Pastori nuovi, testimoni dell’umanità di Gesù

Lasciarsi avvolgere dall’amore di Dio, percepire il suo abbraccio che mai s’allenta, sapendo che Egli vive nel quotidiano delle nostre famiglie, spesso affaticate, come nelle canoniche dove le voci si fanno sempre più rare. Il Vangelo della domenica in cui la nostra Chiesa celebra la Giornata del Seminario ci descrive tutti come un unico grande popolo, interpellato così dal Signore della Storia: “Ho avuto fame e mi avete dato da mangiare, ho avuto sete e mi avete dato da bere, ero straniero e mi avete accolto, nudo e mi avete vestito, malato e mi avete visitato, ero in carcere e siete venuti a trovarmi”.

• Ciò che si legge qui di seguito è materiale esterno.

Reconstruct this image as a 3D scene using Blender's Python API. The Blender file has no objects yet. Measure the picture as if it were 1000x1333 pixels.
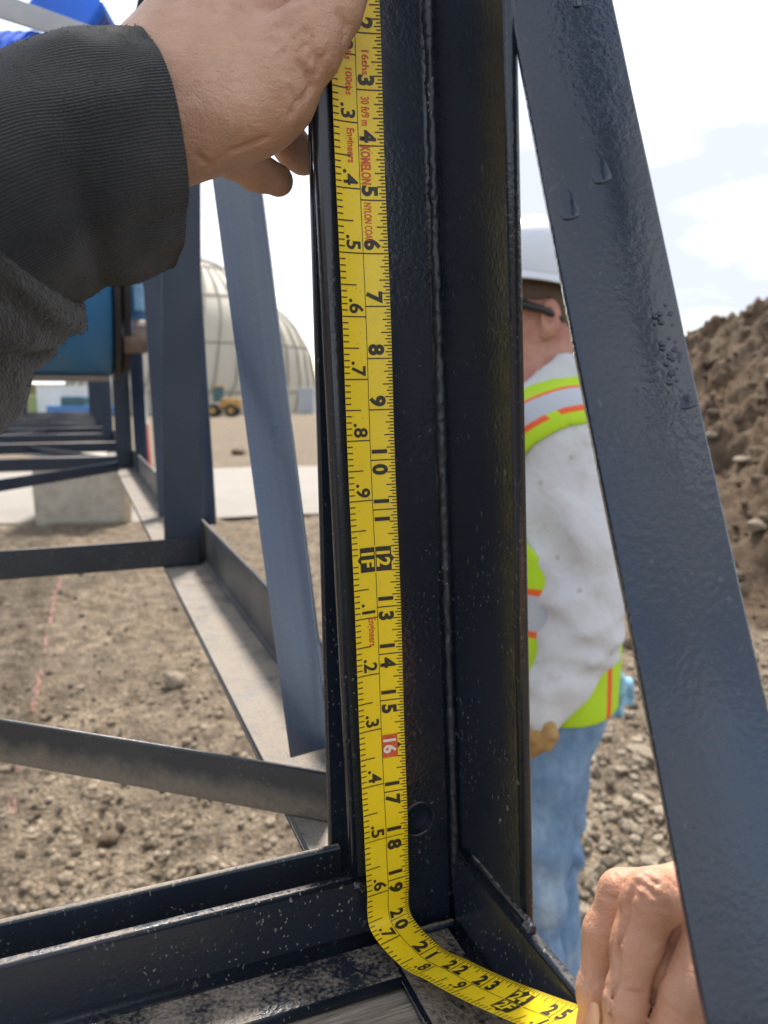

Dio invita sempre operai a lavorare nella sua messe. Una messe fatta non di radici dottrinali o morali, non di servizi ecclesiali da erogare quasi a gettone, ma una messe rappresentata da una moltitudine di donne e uomini feriti dalla vita. Stare in mezzo a loro, a nostra volta da affamati e da assetati, è la missione di ogni chiamato. Di un prete in forma totalizzante. Il Seminario dovrebbe servire anzitutto a questo. Perché qui si gioca la bontà dei pastori di domani. Anche per questo ogni primo sabato del mese ci ritroviamo, dalla scorsa primavera, a Trento in Sant’Apollinare a pregare per le vocazioni, con particolare riguardo a quelle di speciale consacrazione. Pregare non solo per invocare il dono di nuove persone interamente donate a Dio ma, soprattutto, persone nuove, capaci di testimoniare non un Dio anonimo, ma Gesù di Nazareth e la sua umanità. Anche in questa Giornata del Seminario mi permetto di rilanciare un unico grande invito: diciamo “grazie” al Dio del Nazareno, che si cura non delle pecore sane e produttive, ma di quelle perdute, smarrite, malate. Sono loro a “chiamarci” e a dare senso alla nostra esistenza. In loro vive Dio, l’unico Pastore: “Quello che avete fatto a uno solo di questi miei fratelli più piccoli, l’avete fatto a me”.